Le rapport met en cause les deux camps pour des « crimes de guerre et crimes contre l'humanité » et réclame la création d'un mécanisme judiciaire indépendant, en partenariat avec la Cour pénale internationale (CPI), pour juger les responsables des crimes les plus graves dans l'ensemble du territoire soudanais.
Au-delà des massacres, c'est la faim qui gagne. Plus de 24 millions de personnes, soit 40 % de la population, n'ont pas assez à manger. Trois quarts des foyers dirigés par des femmes sont en insécurité alimentaire. Les travailleurs humanitaires font face à des expulsions arbitraires, à l'instar du directeur du Programme alimentaire mondial, qui a été sommé cette semaine de quitter le pays par les autorités nationales.
L'effondrement est aussi générationnel : 90 % des enfants n'ont plus accès à l'école et près d'un civil sur cinq tué ce mois-ci à El Fasher était un mineur. « Le monde a trahi une génération entière », a résumé M. Fletcher.

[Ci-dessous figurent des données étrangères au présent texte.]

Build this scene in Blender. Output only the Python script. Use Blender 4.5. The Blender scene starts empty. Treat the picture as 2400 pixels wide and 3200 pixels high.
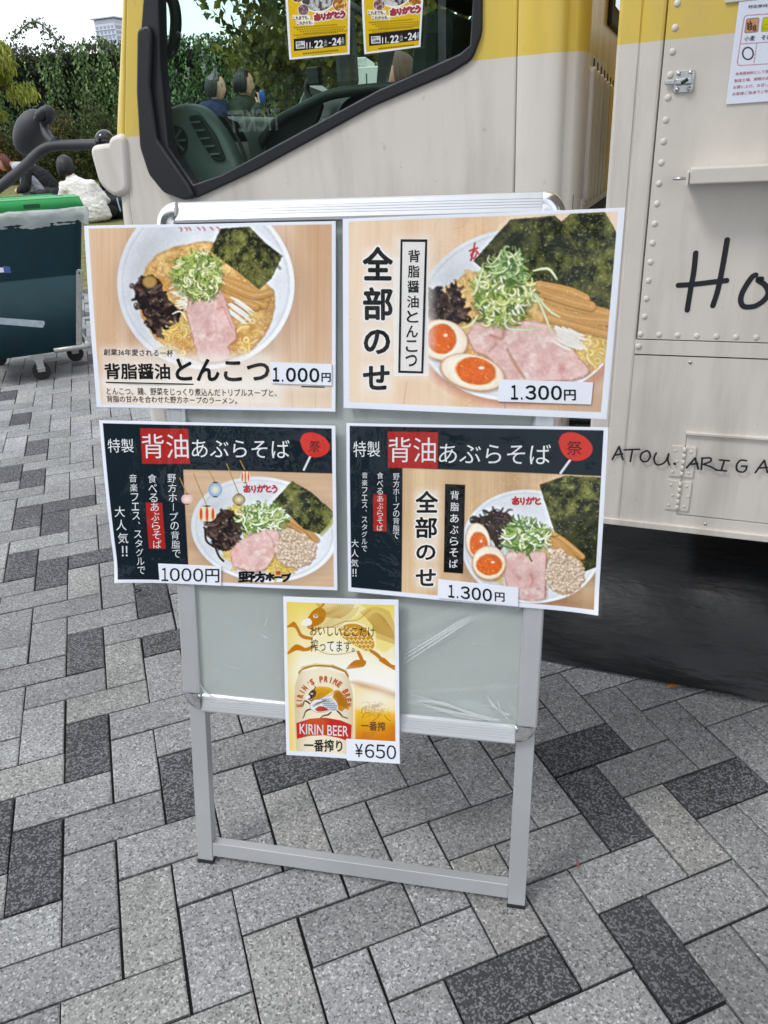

Face à l'ampleur de la catastrophe, les initiatives diplomatiques peinent à suivre. Le médiateur onusien Lakhdar Lamamra tente de relancer des pourparlers techniques sur la protection des civils, après des signaux d'ouverture des deux camps. Un processus plus large est en préparation à Addis-Abeba, sous l'égide de l'Union africaine et de l'ONU, pour poser les bases d'un dialogue intersoudanais.
Mais, constate Mme Pobee, « le Conseil de sécurité n'a pas pris de mesures décisives pour empêcher la détérioration de la situation ». Elle a notamment dénoncé l'« ingérence extérieure » d'autres pays fournissant des armes, des combattants et des financements étrangers à l'économie de guerre.
Face à cette situation, Tom Fletcher n'a pas caché sa colère. « Je demande aux membres du Conseil d'étudier les images satellites d'El Fasher : du sang sur le sable. Et d'étudier notre incapacité à agir : du sang sur les mains ».
Il a appelé à un « accès humanitaire total », à « la fin immédiate des atrocités » et à « une pression réelle » sur les responsables de cette guerre. Avant de conclure : « Où est notre diplomatie ? Où sont nos valeurs ? Où est notre Charte ? Où est notre conscience ? ».